## GOAL OF THE EXERCISE:
Print, exactly and completely, every entry in the data.

## DATASET EXTRACT:
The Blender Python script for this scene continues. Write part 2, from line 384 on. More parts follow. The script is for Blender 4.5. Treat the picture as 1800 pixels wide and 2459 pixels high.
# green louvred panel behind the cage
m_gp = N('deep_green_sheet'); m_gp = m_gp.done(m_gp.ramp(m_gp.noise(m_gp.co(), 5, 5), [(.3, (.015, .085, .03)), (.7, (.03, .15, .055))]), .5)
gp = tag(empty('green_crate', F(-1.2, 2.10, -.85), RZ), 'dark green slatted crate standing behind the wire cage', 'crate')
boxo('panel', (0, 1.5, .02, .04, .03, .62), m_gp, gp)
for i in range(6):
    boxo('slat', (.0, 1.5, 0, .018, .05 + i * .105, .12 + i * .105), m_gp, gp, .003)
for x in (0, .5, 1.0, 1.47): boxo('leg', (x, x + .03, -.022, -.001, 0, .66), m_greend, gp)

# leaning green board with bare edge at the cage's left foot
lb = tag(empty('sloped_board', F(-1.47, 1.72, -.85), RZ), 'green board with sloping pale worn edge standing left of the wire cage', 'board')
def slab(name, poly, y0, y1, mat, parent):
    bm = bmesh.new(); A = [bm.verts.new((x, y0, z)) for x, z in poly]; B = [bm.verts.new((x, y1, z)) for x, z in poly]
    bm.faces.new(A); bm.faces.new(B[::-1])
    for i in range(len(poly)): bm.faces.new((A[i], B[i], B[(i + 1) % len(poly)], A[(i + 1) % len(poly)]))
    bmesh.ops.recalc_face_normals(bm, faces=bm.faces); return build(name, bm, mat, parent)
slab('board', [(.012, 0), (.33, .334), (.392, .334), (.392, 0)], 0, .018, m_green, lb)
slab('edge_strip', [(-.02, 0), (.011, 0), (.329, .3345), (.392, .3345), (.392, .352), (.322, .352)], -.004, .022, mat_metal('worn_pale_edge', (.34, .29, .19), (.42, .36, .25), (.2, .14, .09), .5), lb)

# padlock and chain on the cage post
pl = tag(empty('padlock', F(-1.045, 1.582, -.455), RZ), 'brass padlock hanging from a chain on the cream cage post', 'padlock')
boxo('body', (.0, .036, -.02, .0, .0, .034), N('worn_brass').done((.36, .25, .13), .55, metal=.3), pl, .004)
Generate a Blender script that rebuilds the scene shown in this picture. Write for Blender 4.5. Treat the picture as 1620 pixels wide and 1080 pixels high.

## FULL ANSWER:
The Blender Python script for this scene continues. Write part 2, from line 384 on. More parts follow. The script is for Blender 4.5. Treat the picture as 1800 pixels wide and 2459 pixels high.
# green louvred panel behind the cage
m_gp = N('deep_green_sheet'); m_gp = m_gp.done(m_gp.ramp(m_gp.noise(m_gp.co(), 5, 5), [(.3, (.015, .085, .03)), (.7, (.03, .15, .055))]), .5)
gp = tag(empty('green_crate', F(-1.2, 2.10, -.85), RZ), 'dark green slatted crate standing behind the wire cage', 'crate')
boxo('panel', (0, 1.5, .02, .04, .03, .62), m_gp, gp)
for i in range(6):
    boxo('slat', (.0, 1.5, 0, .018, .05 + i * .105, .12 + i * .105), m_gp, gp, .003)
for x in (0, .5, 1.0, 1.47): boxo('leg', (x, x + .03, -.022, -.001, 0, .66), m_greend, gp)

# leaning green board with bare edge at the cage's left foot
lb = tag(empty('sloped_board', F(-1.47, 1.72, -.85), RZ), 'green board with sloping pale worn edge standing left of the wire cage', 'board')
def slab(name, poly, y0, y1, mat, parent):
    bm = bmesh.new(); A = [bm.verts.new((x, y0, z)) for x, z in poly]; B = [bm.verts.new((x, y1, z)) for x, z in poly]
    bm.faces.new(A); bm.faces.new(B[::-1])
    for i in range(len(poly)): bm.faces.new((A[i], B[i], B[(i + 1) % len(poly)], A[(i + 1) % len(poly)]))
    bmesh.ops.recalc_face_normals(bm, faces=bm.faces); return build(name, bm, mat, parent)
slab('board', [(.012, 0), (.33, .334), (.392, .334), (.392, 0)], 0, .018, m_green, lb)
slab('edge_strip', [(-.02, 0), (.011, 0), (.329, .3345), (.392, .3345), (.392, .352), (.322, .352)], -.004, .022, mat_metal('worn_pale_edge', (.34, .29, .19), (.42, .36, .25), (.2, .14, .09), .5), lb)

# padlock and chain on the cage post
pl = tag(empty('padlock', F(-1.045, 1.582, -.455), RZ), 'brass padlock hanging from a chain on the cream cage post', 'padlock')
boxo('body', (.0, .036, -.02, .0, .0, .034), N('worn_brass').done((.36, .25, .13), .55, metal=.3), pl, .004)
Generate a Blender script that rebuilds the scene shown in this picture. Write for Blender 4.5. Treat the picture as 1620 pixels wide and 1080 pixels high.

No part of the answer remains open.